## Data excerpts
* begin *

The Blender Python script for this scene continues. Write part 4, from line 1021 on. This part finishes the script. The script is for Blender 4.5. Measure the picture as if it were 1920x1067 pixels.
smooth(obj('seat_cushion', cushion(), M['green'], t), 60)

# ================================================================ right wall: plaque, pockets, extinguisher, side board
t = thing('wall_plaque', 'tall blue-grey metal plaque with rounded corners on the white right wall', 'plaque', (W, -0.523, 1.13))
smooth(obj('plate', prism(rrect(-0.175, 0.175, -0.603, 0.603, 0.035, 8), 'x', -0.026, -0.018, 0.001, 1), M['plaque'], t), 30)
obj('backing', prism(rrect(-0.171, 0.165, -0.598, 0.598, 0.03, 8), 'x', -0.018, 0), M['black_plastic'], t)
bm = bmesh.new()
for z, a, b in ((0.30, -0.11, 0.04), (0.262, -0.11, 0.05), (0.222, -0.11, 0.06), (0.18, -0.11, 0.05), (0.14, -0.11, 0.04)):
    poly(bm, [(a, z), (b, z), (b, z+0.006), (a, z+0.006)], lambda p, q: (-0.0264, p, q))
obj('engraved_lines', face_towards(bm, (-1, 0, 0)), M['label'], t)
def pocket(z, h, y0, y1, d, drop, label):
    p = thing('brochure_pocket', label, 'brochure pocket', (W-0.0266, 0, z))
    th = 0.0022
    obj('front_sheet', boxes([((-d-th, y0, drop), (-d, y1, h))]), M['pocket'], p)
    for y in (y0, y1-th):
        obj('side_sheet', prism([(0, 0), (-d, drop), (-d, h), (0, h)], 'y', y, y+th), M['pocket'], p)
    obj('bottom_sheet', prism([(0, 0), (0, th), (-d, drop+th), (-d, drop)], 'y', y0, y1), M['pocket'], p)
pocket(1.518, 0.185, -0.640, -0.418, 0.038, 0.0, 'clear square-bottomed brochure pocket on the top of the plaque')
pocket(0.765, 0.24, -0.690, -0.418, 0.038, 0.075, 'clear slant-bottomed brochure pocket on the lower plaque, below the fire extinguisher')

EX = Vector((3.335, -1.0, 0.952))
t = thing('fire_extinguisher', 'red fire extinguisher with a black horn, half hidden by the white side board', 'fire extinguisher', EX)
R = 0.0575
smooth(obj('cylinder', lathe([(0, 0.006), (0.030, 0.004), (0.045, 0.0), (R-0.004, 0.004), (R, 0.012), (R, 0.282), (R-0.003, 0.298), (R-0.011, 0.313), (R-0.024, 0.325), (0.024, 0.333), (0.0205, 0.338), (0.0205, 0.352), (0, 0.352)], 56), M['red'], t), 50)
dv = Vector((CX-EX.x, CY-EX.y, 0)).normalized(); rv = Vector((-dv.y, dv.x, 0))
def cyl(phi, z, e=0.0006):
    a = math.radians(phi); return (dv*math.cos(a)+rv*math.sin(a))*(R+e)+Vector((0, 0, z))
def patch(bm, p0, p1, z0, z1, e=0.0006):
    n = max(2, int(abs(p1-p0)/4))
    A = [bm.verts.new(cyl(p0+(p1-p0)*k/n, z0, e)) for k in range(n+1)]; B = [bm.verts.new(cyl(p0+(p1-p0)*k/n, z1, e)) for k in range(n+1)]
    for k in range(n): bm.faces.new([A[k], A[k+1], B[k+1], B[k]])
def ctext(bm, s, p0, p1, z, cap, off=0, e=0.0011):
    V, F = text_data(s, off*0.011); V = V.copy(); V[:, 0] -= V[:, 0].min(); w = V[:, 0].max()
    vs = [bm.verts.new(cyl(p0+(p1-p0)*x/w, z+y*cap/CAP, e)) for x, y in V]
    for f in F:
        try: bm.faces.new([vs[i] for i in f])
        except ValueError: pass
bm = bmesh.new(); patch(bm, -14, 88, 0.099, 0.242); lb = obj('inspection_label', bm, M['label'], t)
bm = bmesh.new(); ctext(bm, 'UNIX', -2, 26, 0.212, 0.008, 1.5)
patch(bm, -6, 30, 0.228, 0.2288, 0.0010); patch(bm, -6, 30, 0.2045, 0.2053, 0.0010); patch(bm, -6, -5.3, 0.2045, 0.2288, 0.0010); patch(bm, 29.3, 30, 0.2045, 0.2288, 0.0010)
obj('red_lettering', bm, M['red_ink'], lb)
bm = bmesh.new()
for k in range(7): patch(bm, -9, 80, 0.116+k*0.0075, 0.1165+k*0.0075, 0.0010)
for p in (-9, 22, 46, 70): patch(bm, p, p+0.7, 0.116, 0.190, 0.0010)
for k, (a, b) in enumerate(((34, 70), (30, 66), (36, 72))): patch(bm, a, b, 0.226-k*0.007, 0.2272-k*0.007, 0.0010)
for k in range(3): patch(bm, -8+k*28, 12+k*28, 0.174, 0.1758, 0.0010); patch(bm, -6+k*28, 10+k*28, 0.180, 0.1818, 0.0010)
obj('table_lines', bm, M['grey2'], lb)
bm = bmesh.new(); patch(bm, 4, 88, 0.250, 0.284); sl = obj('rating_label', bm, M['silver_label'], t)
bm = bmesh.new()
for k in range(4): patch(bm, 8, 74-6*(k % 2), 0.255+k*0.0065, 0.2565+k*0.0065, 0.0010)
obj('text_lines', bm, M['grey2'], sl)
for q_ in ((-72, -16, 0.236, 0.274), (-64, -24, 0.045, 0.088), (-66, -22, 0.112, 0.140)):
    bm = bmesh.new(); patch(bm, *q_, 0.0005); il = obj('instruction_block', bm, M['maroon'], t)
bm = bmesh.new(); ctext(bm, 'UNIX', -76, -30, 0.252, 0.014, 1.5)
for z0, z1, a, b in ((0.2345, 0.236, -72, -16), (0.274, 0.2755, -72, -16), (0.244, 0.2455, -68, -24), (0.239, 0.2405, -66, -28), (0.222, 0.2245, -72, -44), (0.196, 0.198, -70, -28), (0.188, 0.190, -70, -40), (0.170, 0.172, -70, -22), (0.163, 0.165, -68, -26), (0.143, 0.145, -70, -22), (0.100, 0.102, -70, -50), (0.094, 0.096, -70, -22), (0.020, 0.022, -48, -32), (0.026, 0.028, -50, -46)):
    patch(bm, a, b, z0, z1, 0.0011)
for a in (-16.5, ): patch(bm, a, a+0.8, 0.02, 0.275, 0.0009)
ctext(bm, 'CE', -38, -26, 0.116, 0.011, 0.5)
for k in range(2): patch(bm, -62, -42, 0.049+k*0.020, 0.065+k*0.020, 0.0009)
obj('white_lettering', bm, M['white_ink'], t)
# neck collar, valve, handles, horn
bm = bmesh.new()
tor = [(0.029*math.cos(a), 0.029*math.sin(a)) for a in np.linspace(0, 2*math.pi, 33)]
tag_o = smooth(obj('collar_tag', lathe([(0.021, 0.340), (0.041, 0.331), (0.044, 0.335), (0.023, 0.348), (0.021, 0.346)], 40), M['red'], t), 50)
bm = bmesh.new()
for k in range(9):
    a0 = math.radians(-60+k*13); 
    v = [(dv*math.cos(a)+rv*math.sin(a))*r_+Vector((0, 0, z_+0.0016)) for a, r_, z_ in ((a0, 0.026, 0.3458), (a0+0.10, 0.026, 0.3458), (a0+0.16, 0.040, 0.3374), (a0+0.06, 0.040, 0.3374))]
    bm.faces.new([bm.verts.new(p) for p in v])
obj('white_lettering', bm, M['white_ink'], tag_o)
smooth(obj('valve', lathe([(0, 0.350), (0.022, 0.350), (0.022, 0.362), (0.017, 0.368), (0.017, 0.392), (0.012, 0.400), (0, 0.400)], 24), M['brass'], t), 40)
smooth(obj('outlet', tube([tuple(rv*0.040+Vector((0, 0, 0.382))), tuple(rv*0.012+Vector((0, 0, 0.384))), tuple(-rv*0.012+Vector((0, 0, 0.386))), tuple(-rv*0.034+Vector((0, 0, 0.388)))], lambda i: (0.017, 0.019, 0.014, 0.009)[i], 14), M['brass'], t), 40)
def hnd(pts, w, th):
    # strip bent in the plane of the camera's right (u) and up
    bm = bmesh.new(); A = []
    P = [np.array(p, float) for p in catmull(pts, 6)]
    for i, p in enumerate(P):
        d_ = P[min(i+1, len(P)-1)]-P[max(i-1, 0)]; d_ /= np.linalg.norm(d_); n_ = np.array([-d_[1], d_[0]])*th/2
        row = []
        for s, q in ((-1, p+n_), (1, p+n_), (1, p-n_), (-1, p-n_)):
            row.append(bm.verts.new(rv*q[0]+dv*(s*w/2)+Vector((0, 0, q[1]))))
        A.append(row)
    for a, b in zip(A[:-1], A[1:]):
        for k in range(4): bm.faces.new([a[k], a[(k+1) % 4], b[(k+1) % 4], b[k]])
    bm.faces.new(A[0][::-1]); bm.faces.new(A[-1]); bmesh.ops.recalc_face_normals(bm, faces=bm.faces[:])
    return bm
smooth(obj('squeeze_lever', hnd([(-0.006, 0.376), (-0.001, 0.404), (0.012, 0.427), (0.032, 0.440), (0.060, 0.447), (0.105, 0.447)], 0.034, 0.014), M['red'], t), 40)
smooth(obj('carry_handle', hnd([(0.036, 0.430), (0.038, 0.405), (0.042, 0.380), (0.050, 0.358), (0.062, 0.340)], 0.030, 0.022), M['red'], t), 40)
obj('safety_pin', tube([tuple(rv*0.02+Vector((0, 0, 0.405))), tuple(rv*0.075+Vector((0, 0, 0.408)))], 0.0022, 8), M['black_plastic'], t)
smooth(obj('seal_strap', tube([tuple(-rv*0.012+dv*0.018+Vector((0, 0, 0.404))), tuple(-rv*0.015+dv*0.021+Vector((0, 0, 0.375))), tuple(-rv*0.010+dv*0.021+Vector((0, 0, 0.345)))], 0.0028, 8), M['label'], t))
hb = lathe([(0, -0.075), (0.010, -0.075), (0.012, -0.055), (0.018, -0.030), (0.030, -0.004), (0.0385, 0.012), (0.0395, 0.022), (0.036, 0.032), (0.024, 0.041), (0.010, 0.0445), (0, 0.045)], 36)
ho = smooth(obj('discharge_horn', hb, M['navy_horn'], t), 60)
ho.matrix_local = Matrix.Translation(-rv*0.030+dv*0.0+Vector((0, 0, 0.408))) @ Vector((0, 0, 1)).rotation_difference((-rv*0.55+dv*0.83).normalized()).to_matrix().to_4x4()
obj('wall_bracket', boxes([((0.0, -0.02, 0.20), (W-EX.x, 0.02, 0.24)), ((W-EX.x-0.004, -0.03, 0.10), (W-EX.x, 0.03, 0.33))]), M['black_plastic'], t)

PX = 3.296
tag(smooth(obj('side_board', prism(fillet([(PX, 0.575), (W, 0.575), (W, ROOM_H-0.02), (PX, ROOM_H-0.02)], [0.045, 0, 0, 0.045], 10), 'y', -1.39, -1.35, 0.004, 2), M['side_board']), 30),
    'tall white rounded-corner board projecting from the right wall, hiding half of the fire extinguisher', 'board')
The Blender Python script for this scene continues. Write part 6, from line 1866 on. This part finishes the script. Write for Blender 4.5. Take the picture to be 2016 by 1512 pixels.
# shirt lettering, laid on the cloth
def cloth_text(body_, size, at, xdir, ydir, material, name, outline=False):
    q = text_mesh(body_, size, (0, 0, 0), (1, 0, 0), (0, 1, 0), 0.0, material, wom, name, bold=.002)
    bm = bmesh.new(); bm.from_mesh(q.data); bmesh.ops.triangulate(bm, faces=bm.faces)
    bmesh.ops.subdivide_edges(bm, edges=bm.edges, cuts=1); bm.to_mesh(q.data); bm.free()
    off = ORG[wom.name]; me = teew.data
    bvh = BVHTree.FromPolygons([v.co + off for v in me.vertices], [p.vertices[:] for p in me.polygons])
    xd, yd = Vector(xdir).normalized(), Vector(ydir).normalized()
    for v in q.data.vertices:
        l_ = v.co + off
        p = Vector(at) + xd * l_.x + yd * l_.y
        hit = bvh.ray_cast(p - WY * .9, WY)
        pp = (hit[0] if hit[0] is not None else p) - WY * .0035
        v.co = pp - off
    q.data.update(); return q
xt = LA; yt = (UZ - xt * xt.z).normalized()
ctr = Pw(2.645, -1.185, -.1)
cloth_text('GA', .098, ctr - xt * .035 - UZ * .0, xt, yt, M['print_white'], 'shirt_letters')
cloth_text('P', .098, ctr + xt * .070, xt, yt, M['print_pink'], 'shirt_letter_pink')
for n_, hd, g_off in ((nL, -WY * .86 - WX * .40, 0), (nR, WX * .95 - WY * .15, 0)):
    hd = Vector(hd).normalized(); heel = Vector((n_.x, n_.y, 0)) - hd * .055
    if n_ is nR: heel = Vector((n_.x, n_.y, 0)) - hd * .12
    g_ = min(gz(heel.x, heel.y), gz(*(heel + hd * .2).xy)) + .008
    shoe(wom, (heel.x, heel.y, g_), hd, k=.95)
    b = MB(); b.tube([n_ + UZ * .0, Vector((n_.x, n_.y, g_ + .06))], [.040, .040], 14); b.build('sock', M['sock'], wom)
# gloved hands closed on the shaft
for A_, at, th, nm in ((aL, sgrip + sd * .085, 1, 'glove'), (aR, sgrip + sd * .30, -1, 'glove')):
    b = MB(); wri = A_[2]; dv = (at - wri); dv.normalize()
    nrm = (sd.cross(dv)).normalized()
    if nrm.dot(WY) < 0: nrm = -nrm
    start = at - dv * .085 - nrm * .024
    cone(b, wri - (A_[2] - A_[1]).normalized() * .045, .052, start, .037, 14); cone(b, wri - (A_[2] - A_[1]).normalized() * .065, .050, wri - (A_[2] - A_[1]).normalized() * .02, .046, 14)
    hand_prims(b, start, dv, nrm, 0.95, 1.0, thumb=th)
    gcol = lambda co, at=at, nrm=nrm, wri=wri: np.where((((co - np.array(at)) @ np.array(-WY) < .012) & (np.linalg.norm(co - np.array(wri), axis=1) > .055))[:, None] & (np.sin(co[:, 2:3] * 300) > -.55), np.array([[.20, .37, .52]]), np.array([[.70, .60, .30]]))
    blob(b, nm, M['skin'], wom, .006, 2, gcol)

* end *

## Work to do
Up to and including the line with "smooth(obj('seat_cushion', cushion(), M['green'], t), 60)", repeat the entries exactly, beginning at their first line.

## Final result
The Blender Python script for this scene continues. Write part 4, from line 1021 on. This part finishes the script. The script is for Blender 4.5. Measure the picture as if it were 1920x1067 pixels.
smooth(obj('seat_cushion', cushion(), M['green'], t), 60)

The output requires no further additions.